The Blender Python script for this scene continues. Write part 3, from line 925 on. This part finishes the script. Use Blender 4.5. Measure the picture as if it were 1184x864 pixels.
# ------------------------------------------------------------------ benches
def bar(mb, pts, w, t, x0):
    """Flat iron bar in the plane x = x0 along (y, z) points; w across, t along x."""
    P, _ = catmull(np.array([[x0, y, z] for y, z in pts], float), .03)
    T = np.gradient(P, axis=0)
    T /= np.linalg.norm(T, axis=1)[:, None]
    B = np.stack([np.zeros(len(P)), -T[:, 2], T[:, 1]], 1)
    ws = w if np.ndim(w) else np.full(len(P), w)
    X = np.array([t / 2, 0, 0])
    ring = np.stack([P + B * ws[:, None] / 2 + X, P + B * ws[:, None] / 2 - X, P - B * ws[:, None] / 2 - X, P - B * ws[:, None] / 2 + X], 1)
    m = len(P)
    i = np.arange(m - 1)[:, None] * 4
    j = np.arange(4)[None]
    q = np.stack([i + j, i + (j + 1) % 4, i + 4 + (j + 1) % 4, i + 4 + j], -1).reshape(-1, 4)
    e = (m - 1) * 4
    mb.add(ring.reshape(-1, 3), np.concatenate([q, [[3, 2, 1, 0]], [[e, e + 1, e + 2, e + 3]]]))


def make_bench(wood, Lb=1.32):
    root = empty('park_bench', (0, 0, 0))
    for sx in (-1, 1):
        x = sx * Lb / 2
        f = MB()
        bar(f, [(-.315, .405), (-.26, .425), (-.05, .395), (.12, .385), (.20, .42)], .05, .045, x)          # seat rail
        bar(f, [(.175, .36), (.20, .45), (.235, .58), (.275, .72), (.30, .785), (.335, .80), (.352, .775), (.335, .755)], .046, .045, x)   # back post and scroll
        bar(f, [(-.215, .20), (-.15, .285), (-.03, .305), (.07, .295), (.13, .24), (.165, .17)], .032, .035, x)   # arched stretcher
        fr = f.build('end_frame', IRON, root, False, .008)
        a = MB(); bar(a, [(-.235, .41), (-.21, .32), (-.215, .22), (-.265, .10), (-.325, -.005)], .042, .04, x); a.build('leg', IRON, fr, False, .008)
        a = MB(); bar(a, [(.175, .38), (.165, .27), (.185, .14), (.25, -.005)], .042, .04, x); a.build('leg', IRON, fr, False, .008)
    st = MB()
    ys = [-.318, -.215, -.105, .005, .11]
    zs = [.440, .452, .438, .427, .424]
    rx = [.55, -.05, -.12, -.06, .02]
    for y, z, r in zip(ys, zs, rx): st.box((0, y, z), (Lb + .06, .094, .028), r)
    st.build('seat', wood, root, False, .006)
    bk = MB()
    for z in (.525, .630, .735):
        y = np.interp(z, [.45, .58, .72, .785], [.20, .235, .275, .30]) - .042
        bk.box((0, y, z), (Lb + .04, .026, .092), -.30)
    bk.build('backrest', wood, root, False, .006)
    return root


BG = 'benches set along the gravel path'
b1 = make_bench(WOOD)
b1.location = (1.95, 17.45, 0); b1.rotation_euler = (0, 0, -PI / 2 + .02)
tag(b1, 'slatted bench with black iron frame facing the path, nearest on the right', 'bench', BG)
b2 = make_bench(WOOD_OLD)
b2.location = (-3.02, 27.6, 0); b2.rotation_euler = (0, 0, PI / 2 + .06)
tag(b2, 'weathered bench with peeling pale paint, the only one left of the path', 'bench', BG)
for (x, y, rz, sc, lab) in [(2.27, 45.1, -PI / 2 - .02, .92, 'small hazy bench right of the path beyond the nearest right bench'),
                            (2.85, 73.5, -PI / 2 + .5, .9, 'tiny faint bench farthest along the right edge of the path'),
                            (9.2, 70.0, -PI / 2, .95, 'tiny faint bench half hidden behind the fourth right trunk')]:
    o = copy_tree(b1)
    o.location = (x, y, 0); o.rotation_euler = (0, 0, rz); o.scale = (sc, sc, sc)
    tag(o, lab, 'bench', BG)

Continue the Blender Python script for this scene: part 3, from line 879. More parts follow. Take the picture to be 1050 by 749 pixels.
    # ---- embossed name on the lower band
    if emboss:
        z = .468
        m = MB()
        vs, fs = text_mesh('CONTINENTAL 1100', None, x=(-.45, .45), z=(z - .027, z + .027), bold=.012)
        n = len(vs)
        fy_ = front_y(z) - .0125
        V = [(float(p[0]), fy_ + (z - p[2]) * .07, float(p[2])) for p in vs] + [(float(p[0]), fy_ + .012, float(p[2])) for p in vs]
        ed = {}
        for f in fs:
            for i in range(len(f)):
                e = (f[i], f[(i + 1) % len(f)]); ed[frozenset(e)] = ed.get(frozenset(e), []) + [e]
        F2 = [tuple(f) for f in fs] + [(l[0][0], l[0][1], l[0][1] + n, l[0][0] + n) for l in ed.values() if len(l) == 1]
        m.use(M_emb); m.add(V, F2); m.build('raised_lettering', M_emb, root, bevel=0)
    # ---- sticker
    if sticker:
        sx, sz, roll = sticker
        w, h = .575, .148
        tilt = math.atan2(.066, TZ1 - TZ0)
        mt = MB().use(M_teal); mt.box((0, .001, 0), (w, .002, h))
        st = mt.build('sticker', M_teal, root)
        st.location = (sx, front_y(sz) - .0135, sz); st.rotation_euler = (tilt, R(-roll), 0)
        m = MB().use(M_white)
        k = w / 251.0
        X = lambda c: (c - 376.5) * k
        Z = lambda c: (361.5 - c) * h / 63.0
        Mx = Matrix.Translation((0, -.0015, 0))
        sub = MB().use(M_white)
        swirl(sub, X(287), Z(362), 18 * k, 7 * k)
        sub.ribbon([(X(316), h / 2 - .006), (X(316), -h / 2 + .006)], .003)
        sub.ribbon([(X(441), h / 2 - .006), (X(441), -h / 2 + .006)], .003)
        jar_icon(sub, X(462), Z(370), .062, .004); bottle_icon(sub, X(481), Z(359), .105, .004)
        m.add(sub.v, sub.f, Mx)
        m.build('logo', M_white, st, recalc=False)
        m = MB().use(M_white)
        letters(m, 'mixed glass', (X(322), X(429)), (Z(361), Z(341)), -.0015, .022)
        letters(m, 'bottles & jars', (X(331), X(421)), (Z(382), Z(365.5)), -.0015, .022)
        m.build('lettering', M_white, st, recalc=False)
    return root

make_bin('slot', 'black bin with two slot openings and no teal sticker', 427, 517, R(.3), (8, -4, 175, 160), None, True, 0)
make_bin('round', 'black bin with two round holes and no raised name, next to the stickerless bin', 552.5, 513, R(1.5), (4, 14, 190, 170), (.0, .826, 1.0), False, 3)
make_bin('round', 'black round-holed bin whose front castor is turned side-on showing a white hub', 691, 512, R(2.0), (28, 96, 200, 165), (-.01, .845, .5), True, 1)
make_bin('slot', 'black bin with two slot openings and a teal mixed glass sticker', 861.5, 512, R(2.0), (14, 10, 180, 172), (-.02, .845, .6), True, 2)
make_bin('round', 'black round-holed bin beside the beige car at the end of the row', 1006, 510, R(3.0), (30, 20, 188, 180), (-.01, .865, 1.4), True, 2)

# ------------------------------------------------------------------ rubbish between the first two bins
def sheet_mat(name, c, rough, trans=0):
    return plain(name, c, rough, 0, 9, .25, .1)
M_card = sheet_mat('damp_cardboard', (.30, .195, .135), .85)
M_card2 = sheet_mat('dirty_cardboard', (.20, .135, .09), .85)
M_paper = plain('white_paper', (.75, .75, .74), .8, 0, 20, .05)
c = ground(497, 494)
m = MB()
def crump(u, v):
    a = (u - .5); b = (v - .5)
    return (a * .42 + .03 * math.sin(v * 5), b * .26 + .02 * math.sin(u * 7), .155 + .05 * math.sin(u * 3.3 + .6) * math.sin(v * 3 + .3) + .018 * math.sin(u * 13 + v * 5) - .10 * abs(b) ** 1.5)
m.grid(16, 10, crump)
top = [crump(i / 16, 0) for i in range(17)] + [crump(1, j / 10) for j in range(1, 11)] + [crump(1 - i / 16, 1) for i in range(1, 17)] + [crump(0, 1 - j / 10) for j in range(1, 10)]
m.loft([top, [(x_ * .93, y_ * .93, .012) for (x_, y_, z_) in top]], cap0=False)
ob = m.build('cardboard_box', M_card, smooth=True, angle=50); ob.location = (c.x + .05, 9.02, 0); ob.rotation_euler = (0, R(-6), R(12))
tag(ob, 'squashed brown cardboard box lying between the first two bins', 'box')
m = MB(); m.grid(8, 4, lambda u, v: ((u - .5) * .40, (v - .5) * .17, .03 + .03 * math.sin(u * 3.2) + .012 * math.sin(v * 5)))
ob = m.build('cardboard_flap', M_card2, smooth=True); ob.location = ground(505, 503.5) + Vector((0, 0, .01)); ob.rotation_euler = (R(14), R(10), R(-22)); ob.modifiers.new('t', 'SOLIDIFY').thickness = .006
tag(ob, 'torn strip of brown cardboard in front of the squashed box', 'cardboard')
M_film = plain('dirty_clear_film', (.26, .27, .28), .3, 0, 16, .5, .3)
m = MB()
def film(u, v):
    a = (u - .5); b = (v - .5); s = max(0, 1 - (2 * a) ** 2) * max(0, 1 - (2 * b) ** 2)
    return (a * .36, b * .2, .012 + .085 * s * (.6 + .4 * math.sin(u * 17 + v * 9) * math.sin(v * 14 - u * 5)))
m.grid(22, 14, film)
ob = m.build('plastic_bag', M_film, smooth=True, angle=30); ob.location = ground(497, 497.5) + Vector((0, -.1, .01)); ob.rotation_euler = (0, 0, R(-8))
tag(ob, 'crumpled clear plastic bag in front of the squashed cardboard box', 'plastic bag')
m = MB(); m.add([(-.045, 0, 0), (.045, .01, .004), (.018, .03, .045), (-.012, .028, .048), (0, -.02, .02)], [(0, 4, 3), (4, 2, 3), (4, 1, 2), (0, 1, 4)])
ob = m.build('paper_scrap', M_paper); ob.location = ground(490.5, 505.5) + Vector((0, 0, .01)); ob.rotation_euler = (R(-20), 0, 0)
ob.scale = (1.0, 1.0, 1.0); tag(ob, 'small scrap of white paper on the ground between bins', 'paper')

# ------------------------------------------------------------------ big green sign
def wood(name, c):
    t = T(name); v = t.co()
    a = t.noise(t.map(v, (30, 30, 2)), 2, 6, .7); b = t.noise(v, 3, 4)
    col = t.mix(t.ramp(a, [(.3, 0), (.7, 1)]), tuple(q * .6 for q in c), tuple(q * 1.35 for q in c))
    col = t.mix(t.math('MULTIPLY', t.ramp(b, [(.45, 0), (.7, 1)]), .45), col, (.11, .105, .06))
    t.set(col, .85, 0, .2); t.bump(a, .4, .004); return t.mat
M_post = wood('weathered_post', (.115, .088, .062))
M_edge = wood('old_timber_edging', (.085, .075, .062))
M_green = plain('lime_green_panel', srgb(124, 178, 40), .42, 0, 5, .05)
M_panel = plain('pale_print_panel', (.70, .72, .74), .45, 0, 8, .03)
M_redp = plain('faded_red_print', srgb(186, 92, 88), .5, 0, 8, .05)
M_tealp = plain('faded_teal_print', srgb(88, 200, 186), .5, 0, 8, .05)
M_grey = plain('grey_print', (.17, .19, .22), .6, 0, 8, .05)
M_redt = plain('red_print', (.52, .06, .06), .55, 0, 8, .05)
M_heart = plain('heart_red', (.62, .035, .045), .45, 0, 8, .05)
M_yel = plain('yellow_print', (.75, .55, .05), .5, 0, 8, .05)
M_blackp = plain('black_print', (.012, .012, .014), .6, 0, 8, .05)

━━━

● Exercise aim
The first line of the records and every line down to the line with "1, e + 2, e + 3]]]))" must be quoted exactly; leave out all else.

● The completed task
The Blender Python script for this scene continues. Write part 3, from line 925 on. This part finishes the script. Use Blender 4.5. Measure the picture as if it were 1184x864 pixels.
# ------------------------------------------------------------------ benches
def bar(mb, pts, w, t, x0):
    """Flat iron bar in the plane x = x0 along (y, z) points; w across, t along x."""
    P, _ = catmull(np.array([[x0, y, z] for y, z in pts], float), .03)
    T = np.gradient(P, axis=0)
    T /= np.linalg.norm(T, axis=1)[:, None]
    B = np.stack([np.zeros(len(P)), -T[:, 2], T[:, 1]], 1)
    ws = w if np.ndim(w) else np.full(len(P), w)
    X = np.array([t / 2, 0, 0])
    ring = np.stack([P + B * ws[:, None] / 2 + X, P + B * ws[:, None] / 2 - X, P - B * ws[:, None] / 2 - X, P - B * ws[:, None] / 2 + X], 1)
    m = len(P)
    i = np.arange(m - 1)[:, None] * 4
    j = np.arange(4)[None]
    q = np.stack([i + j, i + (j + 1) % 4, i + 4 + (j + 1) % 4, i + 4 + j], -1).reshape(-1, 4)
    e = (m - 1) * 4
    mb.add(ring.reshape(-1, 3), np.concatenate([q, [[3, 2, 1, 0]], [[e, e + 1, e + 2, e + 3]]]))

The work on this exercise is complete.